Recorded information:

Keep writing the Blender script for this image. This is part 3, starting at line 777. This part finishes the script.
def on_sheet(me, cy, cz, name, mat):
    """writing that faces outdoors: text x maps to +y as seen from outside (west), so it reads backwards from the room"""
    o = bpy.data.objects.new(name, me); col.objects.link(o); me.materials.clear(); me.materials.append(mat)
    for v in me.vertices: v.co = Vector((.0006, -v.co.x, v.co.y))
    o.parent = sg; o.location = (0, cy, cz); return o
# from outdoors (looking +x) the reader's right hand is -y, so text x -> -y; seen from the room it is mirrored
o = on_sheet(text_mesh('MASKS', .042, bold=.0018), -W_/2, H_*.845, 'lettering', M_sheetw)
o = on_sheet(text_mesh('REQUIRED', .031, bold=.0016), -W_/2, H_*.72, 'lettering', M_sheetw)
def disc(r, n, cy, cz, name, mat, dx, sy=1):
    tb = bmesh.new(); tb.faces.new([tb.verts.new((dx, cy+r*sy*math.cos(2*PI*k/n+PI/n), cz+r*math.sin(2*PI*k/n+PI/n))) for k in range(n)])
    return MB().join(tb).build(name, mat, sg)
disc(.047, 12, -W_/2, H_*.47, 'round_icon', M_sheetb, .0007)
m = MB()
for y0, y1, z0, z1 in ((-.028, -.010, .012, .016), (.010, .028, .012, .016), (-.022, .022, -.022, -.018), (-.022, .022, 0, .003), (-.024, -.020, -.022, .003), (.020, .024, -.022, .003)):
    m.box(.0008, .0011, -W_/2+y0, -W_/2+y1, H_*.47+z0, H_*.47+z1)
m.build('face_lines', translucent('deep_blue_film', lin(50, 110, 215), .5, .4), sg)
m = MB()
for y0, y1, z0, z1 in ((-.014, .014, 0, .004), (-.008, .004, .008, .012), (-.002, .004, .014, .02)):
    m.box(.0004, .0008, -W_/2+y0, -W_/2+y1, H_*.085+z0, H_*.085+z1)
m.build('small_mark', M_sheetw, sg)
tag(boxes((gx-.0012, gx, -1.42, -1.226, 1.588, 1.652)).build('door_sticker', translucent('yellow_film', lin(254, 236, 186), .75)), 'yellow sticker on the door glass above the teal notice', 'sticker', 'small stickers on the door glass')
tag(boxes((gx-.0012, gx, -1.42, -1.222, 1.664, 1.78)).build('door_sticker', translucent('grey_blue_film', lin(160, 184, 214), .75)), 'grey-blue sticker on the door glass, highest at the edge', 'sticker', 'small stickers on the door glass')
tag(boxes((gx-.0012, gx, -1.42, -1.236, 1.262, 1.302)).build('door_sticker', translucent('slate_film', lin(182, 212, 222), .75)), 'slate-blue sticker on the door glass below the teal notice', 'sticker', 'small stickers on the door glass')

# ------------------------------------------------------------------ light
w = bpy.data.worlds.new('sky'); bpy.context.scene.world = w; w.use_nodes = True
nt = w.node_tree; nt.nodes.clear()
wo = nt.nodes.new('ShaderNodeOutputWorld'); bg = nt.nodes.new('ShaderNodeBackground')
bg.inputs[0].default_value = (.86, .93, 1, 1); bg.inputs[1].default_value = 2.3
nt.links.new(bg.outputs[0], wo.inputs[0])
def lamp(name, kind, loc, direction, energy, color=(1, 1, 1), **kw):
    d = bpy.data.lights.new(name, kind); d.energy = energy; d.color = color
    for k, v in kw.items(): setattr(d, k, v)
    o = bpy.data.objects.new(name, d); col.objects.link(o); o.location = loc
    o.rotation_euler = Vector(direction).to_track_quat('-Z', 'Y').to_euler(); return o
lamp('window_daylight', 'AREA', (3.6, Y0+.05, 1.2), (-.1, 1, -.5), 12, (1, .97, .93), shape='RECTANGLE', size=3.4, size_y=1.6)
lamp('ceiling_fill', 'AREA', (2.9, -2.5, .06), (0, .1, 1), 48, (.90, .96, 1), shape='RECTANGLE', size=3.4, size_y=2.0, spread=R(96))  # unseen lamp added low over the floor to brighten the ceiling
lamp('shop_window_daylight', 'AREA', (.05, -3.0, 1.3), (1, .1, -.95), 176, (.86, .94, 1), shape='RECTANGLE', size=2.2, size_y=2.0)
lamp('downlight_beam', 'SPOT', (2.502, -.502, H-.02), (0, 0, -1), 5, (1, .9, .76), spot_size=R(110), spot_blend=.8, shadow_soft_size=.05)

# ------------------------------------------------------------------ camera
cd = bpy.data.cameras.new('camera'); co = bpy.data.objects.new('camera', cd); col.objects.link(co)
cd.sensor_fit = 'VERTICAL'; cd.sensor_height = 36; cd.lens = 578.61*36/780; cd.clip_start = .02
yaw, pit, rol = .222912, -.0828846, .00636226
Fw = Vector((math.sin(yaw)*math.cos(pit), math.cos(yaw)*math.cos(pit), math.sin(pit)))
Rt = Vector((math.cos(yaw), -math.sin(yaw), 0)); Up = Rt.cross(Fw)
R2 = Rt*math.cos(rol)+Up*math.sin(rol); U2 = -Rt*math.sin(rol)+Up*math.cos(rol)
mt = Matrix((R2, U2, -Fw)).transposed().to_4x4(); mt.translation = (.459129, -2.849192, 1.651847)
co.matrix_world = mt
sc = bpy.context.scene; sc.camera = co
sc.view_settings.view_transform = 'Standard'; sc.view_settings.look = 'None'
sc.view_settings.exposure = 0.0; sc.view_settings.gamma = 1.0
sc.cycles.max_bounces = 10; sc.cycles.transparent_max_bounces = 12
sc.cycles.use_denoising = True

Task prompt:
Repeat the material above in full, quoting it exactly.

Result:
Keep writing the Blender script for this image. This is part 3, starting at line 777. This part finishes the script.
def on_sheet(me, cy, cz, name, mat):
    """writing that faces outdoors: text x maps to +y as seen from outside (west), so it reads backwards from the room"""
    o = bpy.data.objects.new(name, me); col.objects.link(o); me.materials.clear(); me.materials.append(mat)
    for v in me.vertices: v.co = Vector((.0006, -v.co.x, v.co.y))
    o.parent = sg; o.location = (0, cy, cz); return o
# from outdoors (looking +x) the reader's right hand is -y, so text x -> -y; seen from the room it is mirrored
o = on_sheet(text_mesh('MASKS', .042, bold=.0018), -W_/2, H_*.845, 'lettering', M_sheetw)
o = on_sheet(text_mesh('REQUIRED', .031, bold=.0016), -W_/2, H_*.72, 'lettering', M_sheetw)
def disc(r, n, cy, cz, name, mat, dx, sy=1):
    tb = bmesh.new(); tb.faces.new([tb.verts.new((dx, cy+r*sy*math.cos(2*PI*k/n+PI/n), cz+r*math.sin(2*PI*k/n+PI/n))) for k in range(n)])
    return MB().join(tb).build(name, mat, sg)
disc(.047, 12, -W_/2, H_*.47, 'round_icon', M_sheetb, .0007)
m = MB()
for y0, y1, z0, z1 in ((-.028, -.010, .012, .016), (.010, .028, .012, .016), (-.022, .022, -.022, -.018), (-.022, .022, 0, .003), (-.024, -.020, -.022, .003), (.020, .024, -.022, .003)):
    m.box(.0008, .0011, -W_/2+y0, -W_/2+y1, H_*.47+z0, H_*.47+z1)
m.build('face_lines', translucent('deep_blue_film', lin(50, 110, 215), .5, .4), sg)
m = MB()
for y0, y1, z0, z1 in ((-.014, .014, 0, .004), (-.008, .004, .008, .012), (-.002, .004, .014, .02)):
    m.box(.0004, .0008, -W_/2+y0, -W_/2+y1, H_*.085+z0, H_*.085+z1)
m.build('small_mark', M_sheetw, sg)
tag(boxes((gx-.0012, gx, -1.42, -1.226, 1.588, 1.652)).build('door_sticker', translucent('yellow_film', lin(254, 236, 186), .75)), 'yellow sticker on the door glass above the teal notice', 'sticker', 'small stickers on the door glass')
tag(boxes((gx-.0012, gx, -1.42, -1.222, 1.664, 1.78)).build('door_sticker', translucent('grey_blue_film', lin(160, 184, 214), .75)), 'grey-blue sticker on the door glass, highest at the edge', 'sticker', 'small stickers on the door glass')
tag(boxes((gx-.0012, gx, -1.42, -1.236, 1.262, 1.302)).build('door_sticker', translucent('slate_film', lin(182, 212, 222), .75)), 'slate-blue sticker on the door glass below the teal notice', 'sticker', 'small stickers on the door glass')

# ------------------------------------------------------------------ light
w = bpy.data.worlds.new('sky'); bpy.context.scene.world = w; w.use_nodes = True
nt = w.node_tree; nt.nodes.clear()
wo = nt.nodes.new('ShaderNodeOutputWorld'); bg = nt.nodes.new('ShaderNodeBackground')
bg.inputs[0].default_value = (.86, .93, 1, 1); bg.inputs[1].default_value = 2.3
nt.links.new(bg.outputs[0], wo.inputs[0])
def lamp(name, kind, loc, direction, energy, color=(1, 1, 1), **kw):
    d = bpy.data.lights.new(name, kind); d.energy = energy; d.color = color
    for k, v in kw.items(): setattr(d, k, v)
    o = bpy.data.objects.new(name, d); col.objects.link(o); o.location = loc
    o.rotation_euler = Vector(direction).to_track_quat('-Z', 'Y').to_euler(); return o
lamp('window_daylight', 'AREA', (3.6, Y0+.05, 1.2), (-.1, 1, -.5), 12, (1, .97, .93), shape='RECTANGLE', size=3.4, size_y=1.6)
lamp('ceiling_fill', 'AREA', (2.9, -2.5, .06), (0, .1, 1), 48, (.90, .96, 1), shape='RECTANGLE', size=3.4, size_y=2.0, spread=R(96))  # unseen lamp added low over the floor to brighten the ceiling
lamp('shop_window_daylight', 'AREA', (.05, -3.0, 1.3), (1, .1, -.95), 176, (.86, .94, 1), shape='RECTANGLE', size=2.2, size_y=2.0)
lamp('downlight_beam', 'SPOT', (2.502, -.502, H-.02), (0, 0, -1), 5, (1, .9, .76), spot_size=R(110), spot_blend=.8, shadow_soft_size=.05)

# ------------------------------------------------------------------ camera
cd = bpy.data.cameras.new('camera'); co = bpy.data.objects.new('camera', cd); col.objects.link(co)
cd.sensor_fit = 'VERTICAL'; cd.sensor_height = 36; cd.lens = 578.61*36/780; cd.clip_start = .02
yaw, pit, rol = .222912, -.0828846, .00636226
Fw = Vector((math.sin(yaw)*math.cos(pit), math.cos(yaw)*math.cos(pit), math.sin(pit)))
Rt = Vector((math.cos(yaw), -math.sin(yaw), 0)); Up = Rt.cross(Fw)
R2 = Rt*math.cos(rol)+Up*math.sin(rol); U2 = -Rt*math.sin(rol)+Up*math.cos(rol)
mt = Matrix((R2, U2, -Fw)).transposed().to_4x4(); mt.translation = (.459129, -2.849192, 1.651847)
co.matrix_world = mt
sc = bpy.context.scene; sc.camera = co
sc.view_settings.view_transform = 'Standard'; sc.view_settings.look = 'None'
sc.view_settings.exposure = 0.0; sc.view_settings.gamma = 1.0
sc.cycles.max_bounces = 10; sc.cycles.transparent_max_bounces = 12
sc.cycles.use_denoising = True